Nel terzo canto, “1941”, Argentino rende omaggio a due autrici amate, Virginia Woolf e Marina Cvetaeva, entrambe suicide nel 1941, sullo sfondo della guerra che è specchio dell’aggressività covata dentro dalla (dis)umanità. Ne immagina il desiderio di disincarnazione, per la conquista di un’eternità impossibile nel corpo, divenuto intollerabile peso e segno di menzogna. Senza fede è impossibile la vita, è l’assunto dell’autrice. La depressione nasce sempre da qui.
L’ultimo tratto, la quarta sezione, "Aurora/Sara”, è dedicato ai terrori dei bambini, troppo spesso lasciati soli dallo sguardo disattento degli adulti. Sara, che doveva chiamarsi Aurora, è la piccola protagonista nata dopo soli sei mesi di gravidanza, forse per un calcio del padre al ventre della madre. Comunica unicamente con la sua bambola Aurora, a cui ha cavato gli occhi freddi; ora quei buchi neri e fondi la guardano e lei li guarda.
"Ora da quei due buchi scuri / più profondi e veri degli occhi seri di mia madre / mi sento guardata.”
Il libro, scritto con raffinato lirismo, è stato musicato e rappresentato in vari teatri della penisola.
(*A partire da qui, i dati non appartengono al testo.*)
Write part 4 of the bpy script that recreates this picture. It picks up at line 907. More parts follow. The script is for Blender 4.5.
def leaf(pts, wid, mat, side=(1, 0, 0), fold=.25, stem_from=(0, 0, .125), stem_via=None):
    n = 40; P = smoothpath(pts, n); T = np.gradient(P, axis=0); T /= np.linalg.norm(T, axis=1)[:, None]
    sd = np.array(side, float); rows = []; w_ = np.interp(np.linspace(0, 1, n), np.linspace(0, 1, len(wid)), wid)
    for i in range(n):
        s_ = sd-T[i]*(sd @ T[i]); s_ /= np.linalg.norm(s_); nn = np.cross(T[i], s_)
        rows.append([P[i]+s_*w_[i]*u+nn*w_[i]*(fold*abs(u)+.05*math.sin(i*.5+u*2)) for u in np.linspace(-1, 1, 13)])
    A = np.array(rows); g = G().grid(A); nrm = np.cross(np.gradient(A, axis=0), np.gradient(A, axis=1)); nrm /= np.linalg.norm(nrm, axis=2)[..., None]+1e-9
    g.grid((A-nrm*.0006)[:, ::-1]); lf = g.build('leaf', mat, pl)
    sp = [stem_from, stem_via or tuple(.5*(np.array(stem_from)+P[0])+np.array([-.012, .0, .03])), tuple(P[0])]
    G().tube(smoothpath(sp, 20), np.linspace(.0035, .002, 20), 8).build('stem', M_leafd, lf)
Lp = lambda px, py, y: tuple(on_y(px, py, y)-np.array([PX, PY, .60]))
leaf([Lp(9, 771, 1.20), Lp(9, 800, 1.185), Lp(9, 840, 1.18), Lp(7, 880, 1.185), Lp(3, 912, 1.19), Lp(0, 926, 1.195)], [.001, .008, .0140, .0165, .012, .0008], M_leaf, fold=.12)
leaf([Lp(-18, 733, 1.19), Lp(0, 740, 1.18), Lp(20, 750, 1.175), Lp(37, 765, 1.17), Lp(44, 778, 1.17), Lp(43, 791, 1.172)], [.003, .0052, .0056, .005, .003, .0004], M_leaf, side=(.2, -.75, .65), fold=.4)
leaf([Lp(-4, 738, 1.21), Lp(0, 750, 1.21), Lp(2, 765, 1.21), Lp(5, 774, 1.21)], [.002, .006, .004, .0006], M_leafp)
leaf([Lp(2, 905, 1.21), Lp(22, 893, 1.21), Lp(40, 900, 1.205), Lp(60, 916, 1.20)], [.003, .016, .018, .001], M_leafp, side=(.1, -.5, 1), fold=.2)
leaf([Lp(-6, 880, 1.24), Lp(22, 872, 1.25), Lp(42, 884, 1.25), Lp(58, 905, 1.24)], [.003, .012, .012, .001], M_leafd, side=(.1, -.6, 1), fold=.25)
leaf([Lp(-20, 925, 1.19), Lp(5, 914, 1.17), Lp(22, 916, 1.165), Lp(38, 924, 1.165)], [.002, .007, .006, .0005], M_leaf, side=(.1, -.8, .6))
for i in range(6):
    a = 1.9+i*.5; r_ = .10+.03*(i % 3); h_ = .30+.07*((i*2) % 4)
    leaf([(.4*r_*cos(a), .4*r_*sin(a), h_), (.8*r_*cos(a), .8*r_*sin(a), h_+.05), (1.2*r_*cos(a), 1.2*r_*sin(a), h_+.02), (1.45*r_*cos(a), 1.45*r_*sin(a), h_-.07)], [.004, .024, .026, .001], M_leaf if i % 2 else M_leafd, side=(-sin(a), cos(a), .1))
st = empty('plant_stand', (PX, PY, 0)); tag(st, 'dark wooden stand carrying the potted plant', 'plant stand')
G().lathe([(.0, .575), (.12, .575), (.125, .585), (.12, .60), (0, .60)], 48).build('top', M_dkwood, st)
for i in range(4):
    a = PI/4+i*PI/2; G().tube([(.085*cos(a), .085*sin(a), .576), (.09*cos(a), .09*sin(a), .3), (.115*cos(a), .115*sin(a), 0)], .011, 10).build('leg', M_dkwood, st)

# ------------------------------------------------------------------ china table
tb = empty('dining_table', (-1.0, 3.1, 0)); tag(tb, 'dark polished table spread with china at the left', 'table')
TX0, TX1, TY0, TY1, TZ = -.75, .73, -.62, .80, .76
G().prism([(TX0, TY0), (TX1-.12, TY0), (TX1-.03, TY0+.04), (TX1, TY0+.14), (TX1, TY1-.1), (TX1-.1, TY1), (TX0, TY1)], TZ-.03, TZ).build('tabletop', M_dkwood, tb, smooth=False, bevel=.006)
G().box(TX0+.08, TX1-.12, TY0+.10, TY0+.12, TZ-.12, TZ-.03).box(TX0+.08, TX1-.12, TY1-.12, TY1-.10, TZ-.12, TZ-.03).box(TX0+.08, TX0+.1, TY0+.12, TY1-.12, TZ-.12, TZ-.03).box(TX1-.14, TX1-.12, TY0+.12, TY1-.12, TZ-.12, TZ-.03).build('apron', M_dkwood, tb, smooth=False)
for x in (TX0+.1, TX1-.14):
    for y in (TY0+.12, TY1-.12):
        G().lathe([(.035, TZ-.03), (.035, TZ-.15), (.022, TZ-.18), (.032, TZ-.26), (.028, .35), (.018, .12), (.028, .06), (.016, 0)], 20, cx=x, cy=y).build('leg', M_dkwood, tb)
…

Perché, possiamo chiederci, Argentino privilegia le tematiche estreme, rimosse e insostenibili dall’uomo comune? Perché i più guardano altrove, vivendo di surrogati, idolatria, piuttosto che di verità. La testimonianza dell’autrice conserva un’utopia, il “non luogo” pur esistente in noi, la fraternità autentica, come quella di Sara con la bambola. Perderla sarebbe davvero la fine, il nulla, il trionfo del male.
"In tutti si salva un luogo / dove non arrivano le onde asciutte del tempo / e dei nostri passi in esso risuona il canto.”
La piccola conclude, rivolta ad Aurora, nome dall’immediato comprensibile simbolo:
"Ecco prendi la mia mano / vedi, rimane aperta... / alla vita!”